The December Yen is holding up fairly well in spite of today’s “risk on” market environment, and continues to build upon last week’s reversal from 7-week lows. Today’s Japanese holiday may have helped, but last night’s Summers news has put more emphasis on the Yen being the near-term safe-haven destination of choice. Japanese economic data will need to show consistent improvement in order for the Yen to maintain that status, particularly on the inflation front as it remains well below the BOJ’s 2% target level. While the Yen will clearly benefit from any soft US data readings in front of the FOMC meeting, a large scale upside move may be off the table as long as Syria remains quiet and $10 billion Fed tapering is priced into the market.

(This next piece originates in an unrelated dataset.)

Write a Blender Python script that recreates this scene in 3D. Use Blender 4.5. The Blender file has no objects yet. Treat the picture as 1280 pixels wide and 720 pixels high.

The December Yen may pull back towards the 101.05 level later this morning, but looks to hold the upper hand on the Dollar until the Fed has its say later on this week.
Technical Outlook
JPY (SEP): Daily stochastics are showing positive momentum from oversold levels, which should reinforce a move higher if near term resistance is taken out. The market’s short-term trend is positive on the close above the 9-day moving average. With the close higher than the pivot swing number, the market is in a slightly bullish posture. The next upside target is 101.35. The next area of resistance is around 101.11 and 101.35, while 1st support hits today at 100.33 and below there at 99.78.